== Aim of the task ==
Among the entries that follow, the required portion opens with the line containing "Model this scene" and closes with the line containing "SC.view_settings.exposure = -0.12". Give that portion again exactly, and nothing else.

== Data for this exercise ==
'''
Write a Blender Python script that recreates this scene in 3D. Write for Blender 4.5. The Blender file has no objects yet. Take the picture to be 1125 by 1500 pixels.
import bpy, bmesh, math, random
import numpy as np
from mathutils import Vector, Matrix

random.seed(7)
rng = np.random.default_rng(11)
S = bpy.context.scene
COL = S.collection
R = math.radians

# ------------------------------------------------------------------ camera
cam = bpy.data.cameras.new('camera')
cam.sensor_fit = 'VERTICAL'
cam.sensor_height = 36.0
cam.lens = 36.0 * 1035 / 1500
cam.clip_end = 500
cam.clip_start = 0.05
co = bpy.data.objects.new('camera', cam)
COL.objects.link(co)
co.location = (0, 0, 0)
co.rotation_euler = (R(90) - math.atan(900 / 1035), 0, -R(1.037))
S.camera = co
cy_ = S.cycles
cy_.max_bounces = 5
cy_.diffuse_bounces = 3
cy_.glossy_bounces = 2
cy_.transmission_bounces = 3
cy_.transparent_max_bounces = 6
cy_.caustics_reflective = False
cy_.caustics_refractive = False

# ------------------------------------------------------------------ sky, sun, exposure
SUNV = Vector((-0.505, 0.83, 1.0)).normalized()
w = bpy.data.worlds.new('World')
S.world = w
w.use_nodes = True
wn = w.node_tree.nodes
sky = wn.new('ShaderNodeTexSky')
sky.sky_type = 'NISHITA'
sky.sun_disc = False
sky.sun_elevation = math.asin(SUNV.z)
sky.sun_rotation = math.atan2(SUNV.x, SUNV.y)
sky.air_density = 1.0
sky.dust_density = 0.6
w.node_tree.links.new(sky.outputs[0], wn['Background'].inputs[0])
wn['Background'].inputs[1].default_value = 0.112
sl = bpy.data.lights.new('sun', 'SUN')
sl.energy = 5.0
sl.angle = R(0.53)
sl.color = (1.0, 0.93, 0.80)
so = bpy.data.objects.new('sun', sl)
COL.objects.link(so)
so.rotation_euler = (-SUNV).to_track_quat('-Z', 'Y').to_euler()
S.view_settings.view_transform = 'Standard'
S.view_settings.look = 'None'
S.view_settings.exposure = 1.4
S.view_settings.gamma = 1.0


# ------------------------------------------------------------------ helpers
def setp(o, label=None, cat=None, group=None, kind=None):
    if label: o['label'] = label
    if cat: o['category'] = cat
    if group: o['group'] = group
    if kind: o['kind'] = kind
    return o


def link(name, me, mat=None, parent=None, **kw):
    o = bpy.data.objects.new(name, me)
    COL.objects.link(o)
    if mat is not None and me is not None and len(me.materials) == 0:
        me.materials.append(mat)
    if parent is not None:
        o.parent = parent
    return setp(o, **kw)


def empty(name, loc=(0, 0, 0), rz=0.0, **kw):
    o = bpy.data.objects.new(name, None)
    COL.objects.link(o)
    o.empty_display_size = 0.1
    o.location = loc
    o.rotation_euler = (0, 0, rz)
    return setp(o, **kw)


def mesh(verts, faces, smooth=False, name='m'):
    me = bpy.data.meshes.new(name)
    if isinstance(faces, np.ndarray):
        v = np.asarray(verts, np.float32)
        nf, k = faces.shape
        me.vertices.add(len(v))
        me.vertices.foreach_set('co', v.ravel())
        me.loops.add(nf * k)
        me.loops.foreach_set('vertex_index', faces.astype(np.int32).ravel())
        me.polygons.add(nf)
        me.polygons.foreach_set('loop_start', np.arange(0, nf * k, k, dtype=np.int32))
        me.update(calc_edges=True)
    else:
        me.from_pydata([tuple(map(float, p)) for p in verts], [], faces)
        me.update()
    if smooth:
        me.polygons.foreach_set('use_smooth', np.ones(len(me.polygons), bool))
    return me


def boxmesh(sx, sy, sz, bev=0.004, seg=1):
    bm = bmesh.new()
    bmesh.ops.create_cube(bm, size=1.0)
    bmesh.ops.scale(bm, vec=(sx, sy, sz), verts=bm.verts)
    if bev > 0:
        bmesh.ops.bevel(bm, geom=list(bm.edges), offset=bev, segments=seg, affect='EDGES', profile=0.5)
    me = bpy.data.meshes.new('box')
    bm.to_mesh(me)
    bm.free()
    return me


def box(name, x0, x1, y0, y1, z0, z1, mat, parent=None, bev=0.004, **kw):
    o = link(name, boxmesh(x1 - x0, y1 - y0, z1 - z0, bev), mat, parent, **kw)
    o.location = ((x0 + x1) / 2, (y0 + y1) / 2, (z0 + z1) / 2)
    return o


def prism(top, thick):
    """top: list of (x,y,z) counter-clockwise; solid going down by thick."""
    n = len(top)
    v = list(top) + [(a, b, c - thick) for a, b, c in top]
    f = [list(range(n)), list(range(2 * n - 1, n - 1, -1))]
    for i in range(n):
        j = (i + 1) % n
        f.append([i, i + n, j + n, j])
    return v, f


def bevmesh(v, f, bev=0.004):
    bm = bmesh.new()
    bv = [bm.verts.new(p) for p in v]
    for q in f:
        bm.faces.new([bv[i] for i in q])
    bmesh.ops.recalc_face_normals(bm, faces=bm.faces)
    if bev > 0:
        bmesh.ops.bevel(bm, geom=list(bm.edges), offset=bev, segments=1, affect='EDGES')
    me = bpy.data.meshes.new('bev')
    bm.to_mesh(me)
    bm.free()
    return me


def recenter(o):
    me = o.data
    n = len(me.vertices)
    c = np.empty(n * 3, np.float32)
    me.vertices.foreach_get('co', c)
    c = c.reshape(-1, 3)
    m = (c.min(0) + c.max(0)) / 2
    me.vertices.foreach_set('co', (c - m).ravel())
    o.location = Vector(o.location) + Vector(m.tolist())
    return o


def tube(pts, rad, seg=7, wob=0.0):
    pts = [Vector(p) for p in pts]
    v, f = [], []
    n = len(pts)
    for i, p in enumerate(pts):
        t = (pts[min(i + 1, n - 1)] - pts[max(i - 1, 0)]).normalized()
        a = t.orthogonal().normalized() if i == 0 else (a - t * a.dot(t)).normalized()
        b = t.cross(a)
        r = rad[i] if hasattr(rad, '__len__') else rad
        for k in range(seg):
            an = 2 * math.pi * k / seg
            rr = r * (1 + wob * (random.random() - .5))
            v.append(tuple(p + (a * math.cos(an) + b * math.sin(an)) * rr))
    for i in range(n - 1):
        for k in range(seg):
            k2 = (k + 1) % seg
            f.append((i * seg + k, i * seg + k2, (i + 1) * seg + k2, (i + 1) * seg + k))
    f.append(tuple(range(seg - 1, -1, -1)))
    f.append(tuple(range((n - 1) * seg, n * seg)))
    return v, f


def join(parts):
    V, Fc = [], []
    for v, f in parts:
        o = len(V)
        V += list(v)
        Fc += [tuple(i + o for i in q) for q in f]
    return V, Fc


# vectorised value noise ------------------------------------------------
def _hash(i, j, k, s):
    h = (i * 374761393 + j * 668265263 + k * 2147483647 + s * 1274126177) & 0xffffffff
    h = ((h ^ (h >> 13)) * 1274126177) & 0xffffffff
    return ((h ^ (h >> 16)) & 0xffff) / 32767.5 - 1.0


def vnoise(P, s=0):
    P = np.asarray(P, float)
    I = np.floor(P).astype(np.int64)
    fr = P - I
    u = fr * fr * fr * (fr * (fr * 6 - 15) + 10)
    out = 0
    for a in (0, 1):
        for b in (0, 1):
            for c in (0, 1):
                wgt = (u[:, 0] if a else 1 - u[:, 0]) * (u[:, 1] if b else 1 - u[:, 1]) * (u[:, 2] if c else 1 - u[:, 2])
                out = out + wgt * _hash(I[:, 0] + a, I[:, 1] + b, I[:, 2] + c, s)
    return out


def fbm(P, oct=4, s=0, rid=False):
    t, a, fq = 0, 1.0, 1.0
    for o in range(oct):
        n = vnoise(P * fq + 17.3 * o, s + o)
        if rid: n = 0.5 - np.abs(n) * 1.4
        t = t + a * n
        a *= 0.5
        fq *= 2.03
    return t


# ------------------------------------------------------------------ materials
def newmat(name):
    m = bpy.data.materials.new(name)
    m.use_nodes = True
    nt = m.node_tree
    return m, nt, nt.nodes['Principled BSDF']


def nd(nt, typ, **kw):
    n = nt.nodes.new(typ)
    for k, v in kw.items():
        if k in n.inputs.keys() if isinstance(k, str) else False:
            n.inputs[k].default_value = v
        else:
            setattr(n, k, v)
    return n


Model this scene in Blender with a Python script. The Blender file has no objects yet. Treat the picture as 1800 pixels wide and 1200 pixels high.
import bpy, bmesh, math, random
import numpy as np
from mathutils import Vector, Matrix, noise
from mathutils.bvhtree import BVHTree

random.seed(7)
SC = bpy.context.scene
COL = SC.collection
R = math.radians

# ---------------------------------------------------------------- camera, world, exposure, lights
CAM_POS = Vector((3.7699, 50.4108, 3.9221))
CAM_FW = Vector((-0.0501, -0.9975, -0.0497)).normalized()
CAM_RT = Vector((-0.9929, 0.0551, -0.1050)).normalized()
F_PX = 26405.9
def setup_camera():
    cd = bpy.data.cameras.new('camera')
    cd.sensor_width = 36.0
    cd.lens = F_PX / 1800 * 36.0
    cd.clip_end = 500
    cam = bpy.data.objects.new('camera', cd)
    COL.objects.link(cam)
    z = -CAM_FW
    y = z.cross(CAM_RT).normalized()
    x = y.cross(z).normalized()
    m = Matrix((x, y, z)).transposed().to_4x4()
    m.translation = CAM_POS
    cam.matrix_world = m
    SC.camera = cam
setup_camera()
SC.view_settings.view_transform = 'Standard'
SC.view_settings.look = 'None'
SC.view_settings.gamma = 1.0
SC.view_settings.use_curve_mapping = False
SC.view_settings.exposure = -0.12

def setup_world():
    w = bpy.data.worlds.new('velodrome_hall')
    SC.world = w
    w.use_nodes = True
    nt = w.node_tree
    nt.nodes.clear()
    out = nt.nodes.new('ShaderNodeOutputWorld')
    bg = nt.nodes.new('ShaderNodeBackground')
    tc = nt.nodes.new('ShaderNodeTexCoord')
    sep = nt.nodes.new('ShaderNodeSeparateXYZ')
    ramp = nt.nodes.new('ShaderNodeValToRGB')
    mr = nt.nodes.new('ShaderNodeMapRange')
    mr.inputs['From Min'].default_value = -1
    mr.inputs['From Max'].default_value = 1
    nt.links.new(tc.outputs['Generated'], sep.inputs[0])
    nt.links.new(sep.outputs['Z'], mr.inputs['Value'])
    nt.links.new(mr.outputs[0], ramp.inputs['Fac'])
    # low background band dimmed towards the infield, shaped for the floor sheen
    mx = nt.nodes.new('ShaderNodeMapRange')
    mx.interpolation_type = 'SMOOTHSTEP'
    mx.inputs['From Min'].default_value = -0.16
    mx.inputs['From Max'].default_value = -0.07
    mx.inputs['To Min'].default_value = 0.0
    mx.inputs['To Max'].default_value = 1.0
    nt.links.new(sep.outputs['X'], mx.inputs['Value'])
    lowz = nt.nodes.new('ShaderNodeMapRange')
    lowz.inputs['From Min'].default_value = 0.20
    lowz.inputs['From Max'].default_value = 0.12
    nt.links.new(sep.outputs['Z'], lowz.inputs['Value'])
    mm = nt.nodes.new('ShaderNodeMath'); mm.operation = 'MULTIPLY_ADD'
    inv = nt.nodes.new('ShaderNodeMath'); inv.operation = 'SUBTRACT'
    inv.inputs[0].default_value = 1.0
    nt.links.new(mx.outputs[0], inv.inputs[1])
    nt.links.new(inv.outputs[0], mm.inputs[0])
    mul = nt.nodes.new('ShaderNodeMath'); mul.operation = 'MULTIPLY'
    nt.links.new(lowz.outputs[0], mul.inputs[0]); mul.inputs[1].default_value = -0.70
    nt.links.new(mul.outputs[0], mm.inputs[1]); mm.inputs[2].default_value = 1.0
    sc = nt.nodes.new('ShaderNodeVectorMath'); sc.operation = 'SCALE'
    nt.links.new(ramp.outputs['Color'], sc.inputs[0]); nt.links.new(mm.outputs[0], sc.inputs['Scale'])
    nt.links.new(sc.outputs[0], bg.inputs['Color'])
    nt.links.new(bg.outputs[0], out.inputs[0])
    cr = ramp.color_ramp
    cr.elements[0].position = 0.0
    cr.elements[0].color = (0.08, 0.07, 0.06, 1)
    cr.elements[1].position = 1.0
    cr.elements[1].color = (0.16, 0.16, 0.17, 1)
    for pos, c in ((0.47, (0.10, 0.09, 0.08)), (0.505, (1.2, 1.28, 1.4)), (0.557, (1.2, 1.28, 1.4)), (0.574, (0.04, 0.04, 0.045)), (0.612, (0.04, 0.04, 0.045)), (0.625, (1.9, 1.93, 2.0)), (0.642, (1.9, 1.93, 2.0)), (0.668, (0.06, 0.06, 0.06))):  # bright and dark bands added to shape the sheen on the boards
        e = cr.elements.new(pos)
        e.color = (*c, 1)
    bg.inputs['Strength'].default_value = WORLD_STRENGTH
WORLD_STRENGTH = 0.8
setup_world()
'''
== Response to the exercise ==
Model this scene in Blender with a Python script. The Blender file has no objects yet. Treat the picture as 1800 pixels wide and 1200 pixels high.
import bpy, bmesh, math, random
import numpy as np
from mathutils import Vector, Matrix, noise
from mathutils.bvhtree import BVHTree

random.seed(7)
SC = bpy.context.scene
COL = SC.collection
R = math.radians

# ---------------------------------------------------------------- camera, world, exposure, lights
CAM_POS = Vector((3.7699, 50.4108, 3.9221))
CAM_FW = Vector((-0.0501, -0.9975, -0.0497)).normalized()
CAM_RT = Vector((-0.9929, 0.0551, -0.1050)).normalized()
F_PX = 26405.9
def setup_camera():
    cd = bpy.data.cameras.new('camera')
    cd.sensor_width = 36.0
    cd.lens = F_PX / 1800 * 36.0
    cd.clip_end = 500
    cam = bpy.data.objects.new('camera', cd)
    COL.objects.link(cam)
    z = -CAM_FW
    y = z.cross(CAM_RT).normalized()
    x = y.cross(z).normalized()
    m = Matrix((x, y, z)).transposed().to_4x4()
    m.translation = CAM_POS
    cam.matrix_world = m
    SC.camera = cam
setup_camera()
SC.view_settings.view_transform = 'Standard'
SC.view_settings.look = 'None'
SC.view_settings.gamma = 1.0
SC.view_settings.use_curve_mapping = False
SC.view_settings.exposure = -0.12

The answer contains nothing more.